— START Given information —

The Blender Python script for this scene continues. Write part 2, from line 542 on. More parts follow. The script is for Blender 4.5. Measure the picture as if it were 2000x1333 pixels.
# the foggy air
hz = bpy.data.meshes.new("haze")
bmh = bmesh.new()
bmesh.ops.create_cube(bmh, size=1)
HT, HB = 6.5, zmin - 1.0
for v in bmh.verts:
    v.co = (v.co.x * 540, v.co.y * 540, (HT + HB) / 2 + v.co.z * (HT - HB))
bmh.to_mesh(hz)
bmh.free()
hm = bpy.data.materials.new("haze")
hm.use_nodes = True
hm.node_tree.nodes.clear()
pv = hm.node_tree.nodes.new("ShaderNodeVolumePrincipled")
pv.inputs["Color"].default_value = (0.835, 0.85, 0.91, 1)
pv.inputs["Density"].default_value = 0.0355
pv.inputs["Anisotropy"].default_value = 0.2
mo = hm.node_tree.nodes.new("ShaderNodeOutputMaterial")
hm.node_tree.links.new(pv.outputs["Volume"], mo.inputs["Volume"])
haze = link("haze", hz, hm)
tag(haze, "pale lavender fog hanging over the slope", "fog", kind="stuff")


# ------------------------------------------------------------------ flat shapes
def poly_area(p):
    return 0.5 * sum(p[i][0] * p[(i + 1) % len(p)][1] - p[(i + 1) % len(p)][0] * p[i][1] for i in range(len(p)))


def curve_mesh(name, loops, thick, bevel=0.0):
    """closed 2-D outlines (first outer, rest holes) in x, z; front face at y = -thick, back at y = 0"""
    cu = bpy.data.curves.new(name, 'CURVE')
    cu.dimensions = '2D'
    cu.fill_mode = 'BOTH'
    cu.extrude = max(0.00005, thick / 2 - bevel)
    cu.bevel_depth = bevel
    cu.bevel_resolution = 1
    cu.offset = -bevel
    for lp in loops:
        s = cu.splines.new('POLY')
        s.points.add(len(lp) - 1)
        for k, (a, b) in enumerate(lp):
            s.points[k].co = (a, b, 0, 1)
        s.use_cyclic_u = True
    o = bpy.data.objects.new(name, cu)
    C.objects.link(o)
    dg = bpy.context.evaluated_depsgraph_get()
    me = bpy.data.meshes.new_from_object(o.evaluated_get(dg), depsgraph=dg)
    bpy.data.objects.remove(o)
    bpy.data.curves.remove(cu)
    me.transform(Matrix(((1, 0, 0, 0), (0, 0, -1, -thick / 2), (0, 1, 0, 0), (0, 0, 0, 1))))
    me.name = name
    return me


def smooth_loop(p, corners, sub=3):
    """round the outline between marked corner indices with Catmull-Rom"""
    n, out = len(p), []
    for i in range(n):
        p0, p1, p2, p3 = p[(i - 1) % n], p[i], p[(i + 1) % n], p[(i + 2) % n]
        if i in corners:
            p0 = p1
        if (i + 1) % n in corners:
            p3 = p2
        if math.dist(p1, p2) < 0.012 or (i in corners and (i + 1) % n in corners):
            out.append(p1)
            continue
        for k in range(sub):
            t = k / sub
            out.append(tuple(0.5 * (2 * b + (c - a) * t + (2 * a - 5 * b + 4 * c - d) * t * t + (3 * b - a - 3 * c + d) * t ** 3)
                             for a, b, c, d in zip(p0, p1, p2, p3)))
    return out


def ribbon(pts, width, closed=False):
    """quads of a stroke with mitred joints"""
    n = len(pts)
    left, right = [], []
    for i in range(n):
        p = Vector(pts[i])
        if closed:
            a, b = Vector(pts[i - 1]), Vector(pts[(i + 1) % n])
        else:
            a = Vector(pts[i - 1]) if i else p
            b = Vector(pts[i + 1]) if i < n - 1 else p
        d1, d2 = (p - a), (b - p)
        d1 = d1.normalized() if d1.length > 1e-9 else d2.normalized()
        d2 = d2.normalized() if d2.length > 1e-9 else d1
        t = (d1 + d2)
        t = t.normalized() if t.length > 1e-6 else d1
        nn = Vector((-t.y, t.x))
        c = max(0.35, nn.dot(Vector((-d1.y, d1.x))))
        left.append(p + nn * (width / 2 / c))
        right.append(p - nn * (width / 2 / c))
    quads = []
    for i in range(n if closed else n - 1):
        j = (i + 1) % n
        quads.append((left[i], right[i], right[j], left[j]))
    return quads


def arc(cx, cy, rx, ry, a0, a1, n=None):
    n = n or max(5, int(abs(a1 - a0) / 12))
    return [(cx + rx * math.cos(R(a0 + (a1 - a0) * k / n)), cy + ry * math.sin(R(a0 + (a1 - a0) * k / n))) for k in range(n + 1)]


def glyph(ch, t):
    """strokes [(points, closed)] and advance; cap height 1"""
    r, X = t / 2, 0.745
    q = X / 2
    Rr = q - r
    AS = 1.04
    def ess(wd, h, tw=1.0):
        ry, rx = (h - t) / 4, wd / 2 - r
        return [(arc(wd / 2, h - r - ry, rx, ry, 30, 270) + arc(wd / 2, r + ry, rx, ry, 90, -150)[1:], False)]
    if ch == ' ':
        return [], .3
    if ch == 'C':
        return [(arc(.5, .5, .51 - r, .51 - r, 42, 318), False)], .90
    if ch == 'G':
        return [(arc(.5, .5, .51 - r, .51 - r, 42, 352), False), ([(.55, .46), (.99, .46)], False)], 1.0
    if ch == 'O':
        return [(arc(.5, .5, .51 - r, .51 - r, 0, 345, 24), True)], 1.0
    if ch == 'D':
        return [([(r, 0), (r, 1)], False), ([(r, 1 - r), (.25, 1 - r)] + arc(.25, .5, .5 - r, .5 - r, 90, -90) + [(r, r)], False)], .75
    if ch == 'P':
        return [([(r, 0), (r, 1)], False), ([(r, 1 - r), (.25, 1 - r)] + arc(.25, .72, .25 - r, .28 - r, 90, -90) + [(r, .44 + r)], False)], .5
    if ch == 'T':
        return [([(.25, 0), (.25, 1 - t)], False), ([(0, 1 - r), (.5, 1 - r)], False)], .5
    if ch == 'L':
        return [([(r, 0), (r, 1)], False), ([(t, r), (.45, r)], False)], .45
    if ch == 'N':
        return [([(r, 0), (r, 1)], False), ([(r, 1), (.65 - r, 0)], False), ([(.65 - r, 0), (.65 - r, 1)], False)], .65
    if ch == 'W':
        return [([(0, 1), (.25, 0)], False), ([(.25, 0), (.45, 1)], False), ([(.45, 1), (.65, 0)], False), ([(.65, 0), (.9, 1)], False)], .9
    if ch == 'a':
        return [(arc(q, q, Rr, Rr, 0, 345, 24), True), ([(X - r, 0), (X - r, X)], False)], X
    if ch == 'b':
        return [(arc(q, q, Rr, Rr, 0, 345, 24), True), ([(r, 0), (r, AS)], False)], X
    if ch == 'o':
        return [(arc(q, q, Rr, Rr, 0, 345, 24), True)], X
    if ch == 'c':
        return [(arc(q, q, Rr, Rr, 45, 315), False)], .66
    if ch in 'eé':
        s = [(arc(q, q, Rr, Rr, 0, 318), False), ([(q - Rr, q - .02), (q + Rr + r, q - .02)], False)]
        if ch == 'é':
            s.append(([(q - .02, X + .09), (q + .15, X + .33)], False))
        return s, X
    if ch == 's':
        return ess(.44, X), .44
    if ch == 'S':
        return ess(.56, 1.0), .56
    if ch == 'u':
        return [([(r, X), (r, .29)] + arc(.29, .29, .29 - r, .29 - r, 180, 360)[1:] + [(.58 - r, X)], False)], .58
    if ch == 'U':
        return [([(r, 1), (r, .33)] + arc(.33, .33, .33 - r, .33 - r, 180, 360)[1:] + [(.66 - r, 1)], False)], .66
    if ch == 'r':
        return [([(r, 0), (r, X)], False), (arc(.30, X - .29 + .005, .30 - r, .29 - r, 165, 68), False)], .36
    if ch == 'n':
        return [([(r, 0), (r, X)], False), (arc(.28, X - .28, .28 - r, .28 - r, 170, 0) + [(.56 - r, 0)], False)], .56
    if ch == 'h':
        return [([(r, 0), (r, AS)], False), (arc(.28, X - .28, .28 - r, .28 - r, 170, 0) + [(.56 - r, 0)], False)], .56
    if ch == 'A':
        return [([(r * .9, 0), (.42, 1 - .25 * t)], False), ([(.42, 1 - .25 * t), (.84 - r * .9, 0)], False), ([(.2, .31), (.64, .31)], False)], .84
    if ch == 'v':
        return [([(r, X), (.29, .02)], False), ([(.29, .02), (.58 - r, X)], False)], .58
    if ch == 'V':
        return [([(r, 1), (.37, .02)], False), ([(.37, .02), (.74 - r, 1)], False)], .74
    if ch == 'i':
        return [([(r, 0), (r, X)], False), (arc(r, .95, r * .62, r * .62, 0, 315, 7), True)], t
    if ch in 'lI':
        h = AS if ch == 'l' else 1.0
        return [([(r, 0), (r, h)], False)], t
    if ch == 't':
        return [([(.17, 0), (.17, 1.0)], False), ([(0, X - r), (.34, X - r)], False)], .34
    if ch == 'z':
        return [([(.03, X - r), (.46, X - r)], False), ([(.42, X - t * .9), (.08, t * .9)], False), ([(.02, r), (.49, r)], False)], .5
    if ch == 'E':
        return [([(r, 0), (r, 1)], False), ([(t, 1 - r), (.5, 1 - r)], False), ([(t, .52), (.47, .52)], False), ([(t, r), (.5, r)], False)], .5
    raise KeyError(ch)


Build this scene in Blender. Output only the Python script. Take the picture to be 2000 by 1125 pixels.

— END Given information —

__Problem statement__: Everything from the first line of the records above to the line containing "lavender fog hanging", inclusive, should be repeated exactly; leave out the rest.

__Solution__:
The Blender Python script for this scene continues. Write part 2, from line 542 on. More parts follow. The script is for Blender 4.5. Measure the picture as if it were 2000x1333 pixels.
# the foggy air
hz = bpy.data.meshes.new("haze")
bmh = bmesh.new()
bmesh.ops.create_cube(bmh, size=1)
HT, HB = 6.5, zmin - 1.0
for v in bmh.verts:
    v.co = (v.co.x * 540, v.co.y * 540, (HT + HB) / 2 + v.co.z * (HT - HB))
bmh.to_mesh(hz)
bmh.free()
hm = bpy.data.materials.new("haze")
hm.use_nodes = True
hm.node_tree.nodes.clear()
pv = hm.node_tree.nodes.new("ShaderNodeVolumePrincipled")
pv.inputs["Color"].default_value = (0.835, 0.85, 0.91, 1)
pv.inputs["Density"].default_value = 0.0355
pv.inputs["Anisotropy"].default_value = 0.2
mo = hm.node_tree.nodes.new("ShaderNodeOutputMaterial")
hm.node_tree.links.new(pv.outputs["Volume"], mo.inputs["Volume"])
haze = link("haze", hz, hm)
tag(haze, "pale lavender fog hanging over the slope", "fog", kind="stuff")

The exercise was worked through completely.